Hello,
Can anyone please guide me on how to make a tesla turbine from scratch.
I am actually a under-grad student of mechanical engineering right now with just enough knowledge so please make it simple if possible.
Thanks.
Hello,
Can anyone please guide me on how to make a tesla turbine from scratch.
I am actually a under-grad student of mechanical engineering right now with just enough knowledge so please make it simple if possible.
Thanks.
Hi Safeer,
This is an interesting mechanical device. I looked it up on Wikipaedia to refresh my knowledge. Here is the link. http://en.wikipedia.org/wiki/Tesla_turbine . In its simplest form I can imagine building one with cardboard disks on a dowel inside a plastic ( perhaps clear ) housing. You could drive it with air blowing from a vacuum cleaner exhaust. While it would not deliver usable power it might at least allow you to demonstrate the principal.
John
Hi Safeer,
You can get raw disk from Hard Disk, I'd recomment desktop hardisk since they tends to be bigger (3.747") and made in aluminium most of the time, you can still use old server HDD, however, they tends to be in glass/ceramic which shatters when you attempt to drill them, or the disk size is too small. So you need to check and make sure if they are in aluminium only.
Further, considering you are an undergraduate student in the mech department, short answer, it behaves like an impulse turbine. If you attempt to put high pressure without nozzle, then you're turbine won't turn.
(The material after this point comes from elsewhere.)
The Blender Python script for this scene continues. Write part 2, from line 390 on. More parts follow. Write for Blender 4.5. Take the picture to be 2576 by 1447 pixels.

Here is an outdated video of my tesla turbine using HDD. It has to use 100 PSI with massive pressure lost due to set up, in order to achieve 20k rpm with no load. Our current configuration allows to feed a pressure of 9-11 PSI and running above 25k RPM with actual load.
https://www.youtube.com/watch?v=1jxzXSF5ons
But yea, and don't be cheap when you will be choosing the bearing, because they gets really hot.... and you need to pick some good quality.
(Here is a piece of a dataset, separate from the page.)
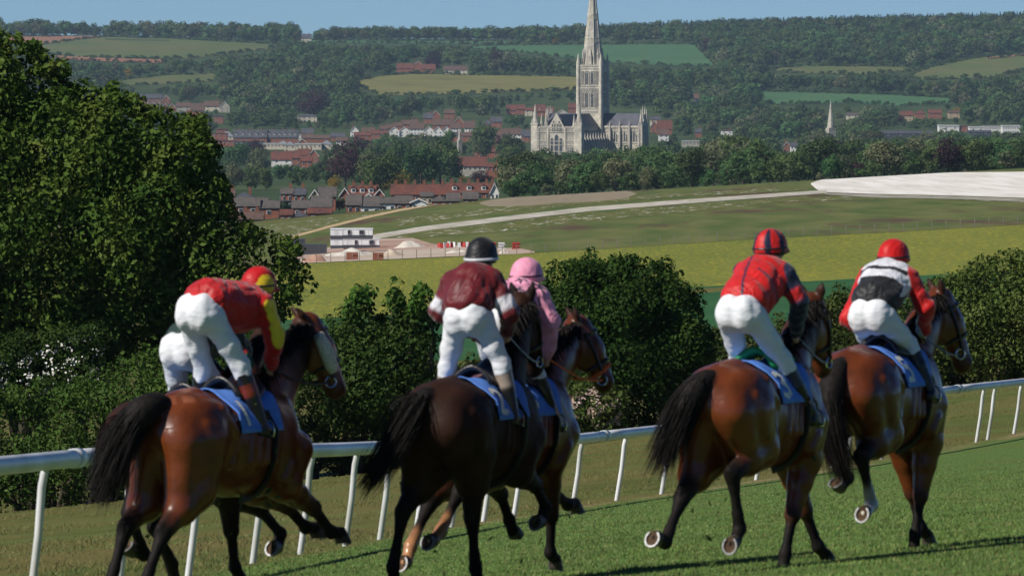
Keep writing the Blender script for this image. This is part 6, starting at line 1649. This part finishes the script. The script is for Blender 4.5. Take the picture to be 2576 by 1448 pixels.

Thanks man it was really helpful.
I was wondering if you had any data on the tesla turbine.
I was thinking of making a small testing setup which might be used as a testing bed in the future.
Thanks once again.
thanks
your reply was really helpful
You could also use CDs. They are cheap, light, and uniform.
It is also a possible solution if he is stuck with the raw material. In that case, don't try to run it above 20k RPM, because it just fragmented above 25k rpm, not to mention if you have to drill hole on them!
Team zefiros has put all their cad models as stp, you can download them. It is somewhere around their blog.
thanks man you have been of great help so far.
I am really grateful for your efforts and time.
i could do that but as many people have suggested me against it and i am willing to make a lab testing setup so i would much rather not.
But thanks any ways it was helpful. Now before building the actual thing i would make a small test bed for myself.
If you want to go with HDD platters, they have surface rugosity of 2-3 angstorm, now new HDD have smoother. Tolerancing between disk is ideal and basically perfect.
Width however, might be a variable.
Typical HDD from 20GB to 1TB have disk thickness of 0.03 0.05 and 0.07" You will find mostly 0.05 and 0.07" disk, those thin disk used to be found on QUANTUM Fireball HDD, or really old HDD. I would be willing to look from 0.010 to 0.02" steel sheet if I were you.... It's less hassle to find all those scrap.
Can you afford to do metal laser cut? You will have much more flexibility then. Last time I send a quoting for a 6" disk they cost about 3$ each.
well actually since i am thinking of making it for the university so i think i have the equipment and money covered but what i am concerned about is how to control its output and input parameters electronically so that it can become a fully testable setup.
also when a certain amount of load is applied over it, it stops running as per my calculations. this is because the load is over-coming the drag produced by the flowing fluid.Can you please suggest something regarding this.